Ad accomunare tutte le diverse “traduzioni” del mito, vi sono sempre la generazione del figlio ad opera soltanto della madre Parvati, e la simbologia delle sembianze d’elefante, metafora dell’unione profonda tra umano ed animale, che rendono Ganesha una straordinaria rappresentazione dell’ibridità e dell’alterità […].
È dalla propria testa di elefante che Ganesha ruppe una zanna, dimostrando un grande amore nell’impegno di “traduttore” del Mahābhārata:
Il saggio Vyāsa, che per tutta la sua vita aveva sempre mantenuto fede ai propri voti e osservato le pratiche delle ascesi spirituali, studiò con grande attenzione e serietà l’eterna conoscenza contenuta nei Veda, testi che a quel tempo non erano ancora stati messi per iscritto, ma erano ripetuti solo in forma orale. […] Nella sua mente vasta e profonda come l’oceano, la storia che avrebbe poi chiamato Mahābhārata prese corpo, con tutte le sue delicate forme espressive e i suoi concetti divini racchiusi nell’incalzare delle vicende. Dal giorno in cui il saggio aveva cominciato a meditare e a richiamare nella sua mente il Mahābhārata erano trascorsi diversi anni e, quando alla fine lo ebbe terminato, ritenne opportuno metterlo per iscritto in modo da divulgarlo tra le genti. In quei giorni in suo aiuto venne il Deva Ganesha che fu ben felice di accettare l’incarico di scrivano (I,2).

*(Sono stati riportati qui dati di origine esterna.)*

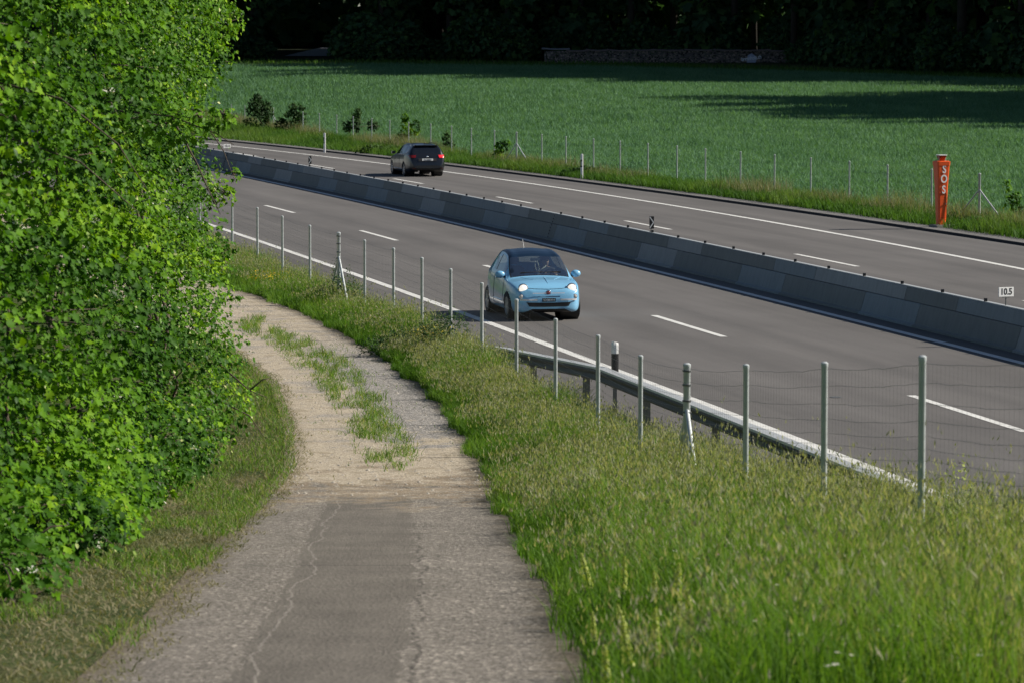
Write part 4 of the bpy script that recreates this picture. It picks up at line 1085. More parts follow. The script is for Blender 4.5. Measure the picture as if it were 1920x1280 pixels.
o = np_mesh('loose_stones', V, T, None, [simple('track_stone', (.34, .31, .26), .9, 0, .4, 3)]); tag(o, 'loose stones scattered over the gravel track', 'stones', kind='stuff')
# --- far verge: green near the kerb, straw beside the fence
ps = []
p = scatter(75000, 96, 262, lambda y: c_kerb(y) + .75, lambda y: c_ffence(y) + .1, 61)
p[:, 2] += .0
dd = (p[:, 0] - c_kerb(p[:, 1])) / np.maximum(c_ffence(p[:, 1]) - c_kerb(p[:, 1]), .5)
nn = vnoise(p[:, 0], p[:, 1], 2.5, 7)
V, T, U, tip = blades(p, (.24 + .20 * nn + .10 * dd) * rng.uniform(.5, 1.4, len(p)), .026, .55, np.clip(.15 + .6 * nn + .25 * (rng.random(len(p)) - .3) + .1 * dd, 0, 1), 62); ps.append((V, T, U, 0))
p = scatter(36000, 96, 262, lambda y: c_ffence(y) - .9, lambda y: c_ffence(y) + .35, 63, lambda x, y: sstep((vnoise(x, y, 5, 9) - .2) * 3))
V, T, U, tip = blades(p, .80 * rng.uniform(.4, 1.2, len(p)) * (.5 + .7 * vnoise(p[:, 0], p[:, 1], 3, 19)), .013, .4, rng.random(len(p)), 64); ps.append((V, T, U, 1))
V, T, U, Mi = join(ps); o = np_mesh('roadside_grass', V, T, U, [M_VERGE, M_STRAW], Mi); tag(o, 'green and straw coloured grass beyond the far carriageway', 'grass', kind='stuff')
# --- crop field
def crop_l(y): return np.maximum(c_ffence(y) + .35, -.095 * y - 6)
def crop_r(y): return .15 * y + 6
p = scatter(700000, 104, 342, crop_l, crop_r, 71, lambda x, y: np.where(y > field_far(x), 0, np.interp(y, [104, 160, 230, 342], [.8, .95, 1, .9])), ypow=.9)
h = .36 * rng.uniform(.7, 1.25, len(p)) * (.85 + .3 * vnoise(p[:, 0], p[:, 1], 6, 13))
V, T, U, tip = blades(p, h, .036, .6, np.clip(.25 + .5 * vnoise(p[:, 0], p[:, 1], 1.6, 14) + rng.normal(0, .22, len(p)), 0, 1), 72)
o = np_mesh('wheat_crop', V, T, U, [M_CROP]); tag(o, 'blue-green young wheat filling the field beyond the motorway', 'crop', kind='stuff')
p = scatter(42000, 300, 352, lambda y: -.1 * y - 4, lambda y: .15 * y + 4, 73, lambda x, y: (y > field_far(x) - .5) & (y < field_far(x) + 13))
V, T, U, tip = blades(p, .35 * rng.uniform(.5, 1.3, len(p)), .06, .5, np.clip(rng.normal(.45, .25, len(p)), 0, 1), 74)
o = np_mesh('margin_grass', V, T, U, [M_VERGE]); tag(o, 'rough grass strip between the crop and the dark wood', 'grass', kind='stuff')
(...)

Vyāsa e Ganesha si erano reciprocamente promessi di non si fermarsi mai durante la stesura del poema; quando la sua penna si spezzò, il dio non esitò a rompere una delle proprie zanne per intingerla nell’inchiostro, per questo è chiamato anche Ekadanta, colui che ha una sola zanna. Se ogni traduttore mette nel proprio lavoro una parte di sé, Ganesha ci ha messo anche la zanna… […]
Amore, intelligenza o entrambi? Cosa muove il piccolo Ganesha, nella giocosa sfida lanciata da Shiva per assegnare un mango come premio al primo tra i due figli capace di compiere velocemente un giro del mondo? Mentre Skanda - o Kartikeya, figlio minore di Parvati e Shiva, fratello di Ganesha - si lancia in un vorticoso viaggio intorno al pianeta, sulle ali del suo pavone, Ganesha gira attorno ai genitori, pretendendo il mango, perché Parvati e Shiva sono tutto l’universo: il microcosmo ed il macrocosmo coincidono. È questo il senso più profondo della simbologia di Ganapati, in cui il corpo umano incarna il microcosmo, la testa dell’elefante esprime la coscienza dell’universo, l’Atman che tutto pervade, e la loro comunione esprime la non dualità della formula upanisadica tat tvam asi: tu sei quello. Ulteriori significati sono dati dalle grandi orecchie, simili ai setacci per dividere il grano dalla pula, simbolo del discernimento, e dalla costante presenza di un piccolo topo, Mūsika Vāhana, capace di vedere al buio e muoversi anche nell’oscurità, superando l’ignoranza".